I’ve been walking through the forest with Nikki Brown, development manager, and Borruso, engineer turned director. We’ve come up a peaty path winding past oaks, birches and sycamores, though these are sparse and a tangle of branches lie on the ground. “This is our native area of woodland,” says Brown. “It got very badly damaged by the storms in December, we lost about 50%. It was such a shame, and some of the old oak trees went.”

In 2010, after five years of hard work and fundraising, the local community finally succeeded in a radical project to buy the 127 hectares (314 acres) that make up Kilfinan Community Forest. With the help of funding from organisations including Highland and Islands Enterprise and Argyll and the Islands Leader, the community forest is the most advanced project of its kind you will find in Scotland.

The group is now trading timber, and in October they’ll start work to harness the burn which runs through the forest, creating enough hydro power to allow the forest to become financially self-supporting. There are also plans to build wooden houses within the forest to provide affordable accommodation for people with a local connection. The plan initially features seven, but will ultimately be 20, creating a small hamlet of forest dwellers. The people who live there will have to accept the presence of timber trucks and the sound of wood cutting. “But we have this view!” says Brown, motioning to the coast.

“What I see isn’t the view,” said Borruso, “what I see is 50mph horizontal rain, and creating housing that will stand up to that.” Andrew Graham-Weall points out: “They’ll be really nice houses to live in though. Much lighter than a brick house, no damp and so easy to heat.”

Graham-Weall, owner of the nearby Tighnabruaich Art Gallery, has made a boat out of larch from the forest.

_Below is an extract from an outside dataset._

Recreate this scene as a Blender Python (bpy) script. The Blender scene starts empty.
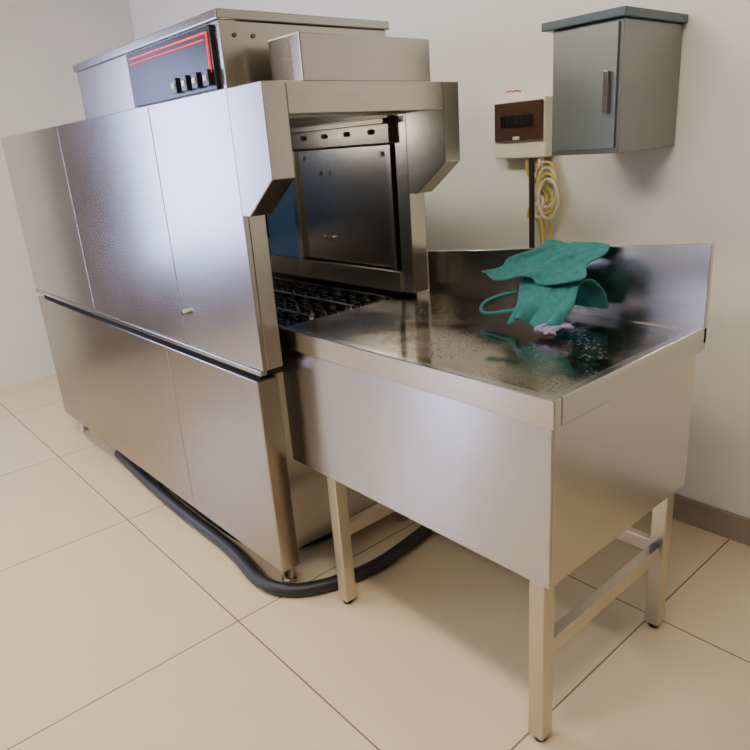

It is painted white and trimmed with seaside blue. He tells me about a day he spent recently with some volunteers in the forest. “We ran a day taking a tree down and demonstrating how to use it, we turned some into planks for usable timber, one thing we made was a wood table and in the evening we ate supper off it. People were gobsmacked – they know wooden furniture is made from trees – but that this is how you use the piece of wood, they were amazed at the connection.”

He talks lovingly of the projects in the forest; the vernacular style of furniture which the group will make their own and share with the community through wood workshops, the polytunnel allotments with their glorious tomatoes and fat marrows, the forest school where the children from the primary now go as part of their curriculum: “They learn about making fires safely, making a shelter, they made a fire pit recently.”

The whole ethos is about getting people involved, through running workshops, volunteering programmes, and recently a survey of the forest’s archaeology with Clare Ellis from Argyll Archaeology. We continue through the forest past the squirrel walk, created by students from the secondary school. “We had five of them here for four weeks over summer, they came up for three or four days a week and we paid them, they learned how to make benches and made things,” says Brown. “They made a squirrel walk and this bench. There are limited paid opportunities round here for young people, and it’s one of the things that we’re really about.”

Finally we walk through the polytunnel allotments, a glorious cornucopia of squashes, tomatoes, sweet peas and lettuce. Forty local families are involved in the allotments, making 70 or so people in total, and with the building of a new polytunnel they’re planning to double that. For such a small village, a lot of people are already involved.

“It’s important to get people involved,” says Borruso, “because people care about things if they feel they own it, or own part of it, it’s about taking ownership, physically and metaphorically … there’s a great Indian-American proverb, the white man used to say, you have to see the west, you have to see the prairies to believe it, and the Indians said you need to believe the prairies to see them – it’s like that, you need to believe the project to see it, rather than see it to believe it.